▶ INSTRUCTION
Reproduce the data in its entirety, exactly as supplied.

— START OF COLLECTED DATA —

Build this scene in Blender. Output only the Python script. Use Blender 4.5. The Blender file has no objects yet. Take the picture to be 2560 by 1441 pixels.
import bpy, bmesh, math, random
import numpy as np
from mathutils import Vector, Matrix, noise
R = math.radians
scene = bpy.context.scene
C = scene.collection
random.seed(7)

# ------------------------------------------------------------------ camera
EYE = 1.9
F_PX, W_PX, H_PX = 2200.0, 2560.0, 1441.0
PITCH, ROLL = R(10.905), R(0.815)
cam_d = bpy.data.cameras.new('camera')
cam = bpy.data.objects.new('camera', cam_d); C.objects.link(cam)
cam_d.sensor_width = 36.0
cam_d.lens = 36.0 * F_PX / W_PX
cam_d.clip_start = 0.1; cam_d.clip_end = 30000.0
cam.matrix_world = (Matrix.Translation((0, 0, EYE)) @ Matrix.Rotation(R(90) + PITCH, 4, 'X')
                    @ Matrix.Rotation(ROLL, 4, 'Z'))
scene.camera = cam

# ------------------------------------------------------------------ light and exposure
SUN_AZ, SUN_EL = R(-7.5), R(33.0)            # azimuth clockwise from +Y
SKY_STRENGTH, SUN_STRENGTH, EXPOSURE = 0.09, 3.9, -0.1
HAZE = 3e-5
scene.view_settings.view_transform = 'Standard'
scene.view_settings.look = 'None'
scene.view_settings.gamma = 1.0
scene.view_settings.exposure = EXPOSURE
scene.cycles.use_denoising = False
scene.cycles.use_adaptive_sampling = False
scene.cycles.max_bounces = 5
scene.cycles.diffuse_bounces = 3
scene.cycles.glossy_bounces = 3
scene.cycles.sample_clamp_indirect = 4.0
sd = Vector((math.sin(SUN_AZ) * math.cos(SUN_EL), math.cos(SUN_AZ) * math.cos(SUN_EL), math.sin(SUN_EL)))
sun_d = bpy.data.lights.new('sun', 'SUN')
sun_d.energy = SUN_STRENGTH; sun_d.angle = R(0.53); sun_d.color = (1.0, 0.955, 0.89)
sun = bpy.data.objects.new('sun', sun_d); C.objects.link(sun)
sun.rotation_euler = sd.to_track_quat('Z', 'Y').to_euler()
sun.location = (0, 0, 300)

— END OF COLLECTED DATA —

▶ SOLVED EXERCISE
Build this scene in Blender. Output only the Python script. Use Blender 4.5. The Blender file has no objects yet. Take the picture to be 2560 by 1441 pixels.
import bpy, bmesh, math, random
import numpy as np
from mathutils import Vector, Matrix, noise
R = math.radians
scene = bpy.context.scene
C = scene.collection
random.seed(7)

# ------------------------------------------------------------------ camera
EYE = 1.9
F_PX, W_PX, H_PX = 2200.0, 2560.0, 1441.0
PITCH, ROLL = R(10.905), R(0.815)
cam_d = bpy.data.cameras.new('camera')
cam = bpy.data.objects.new('camera', cam_d); C.objects.link(cam)
cam_d.sensor_width = 36.0
cam_d.lens = 36.0 * F_PX / W_PX
cam_d.clip_start = 0.1; cam_d.clip_end = 30000.0
cam.matrix_world = (Matrix.Translation((0, 0, EYE)) @ Matrix.Rotation(R(90) + PITCH, 4, 'X')
                    @ Matrix.Rotation(ROLL, 4, 'Z'))
scene.camera = cam

# ------------------------------------------------------------------ light and exposure
SUN_AZ, SUN_EL = R(-7.5), R(33.0)            # azimuth clockwise from +Y
SKY_STRENGTH, SUN_STRENGTH, EXPOSURE = 0.09, 3.9, -0.1
HAZE = 3e-5
scene.view_settings.view_transform = 'Standard'
scene.view_settings.look = 'None'
scene.view_settings.gamma = 1.0
scene.view_settings.exposure = EXPOSURE
scene.cycles.use_denoising = False
scene.cycles.use_adaptive_sampling = False
scene.cycles.max_bounces = 5
scene.cycles.diffuse_bounces = 3
scene.cycles.glossy_bounces = 3
scene.cycles.sample_clamp_indirect = 4.0
sd = Vector((math.sin(SUN_AZ) * math.cos(SUN_EL), math.cos(SUN_AZ) * math.cos(SUN_EL), math.sin(SUN_EL)))
sun_d = bpy.data.lights.new('sun', 'SUN')
sun_d.energy = SUN_STRENGTH; sun_d.angle = R(0.53); sun_d.color = (1.0, 0.955, 0.89)
sun = bpy.data.objects.new('sun', sun_d); C.objects.link(sun)
sun.rotation_euler = sd.to_track_quat('Z', 'Y').to_euler()
sun.location = (0, 0, 300)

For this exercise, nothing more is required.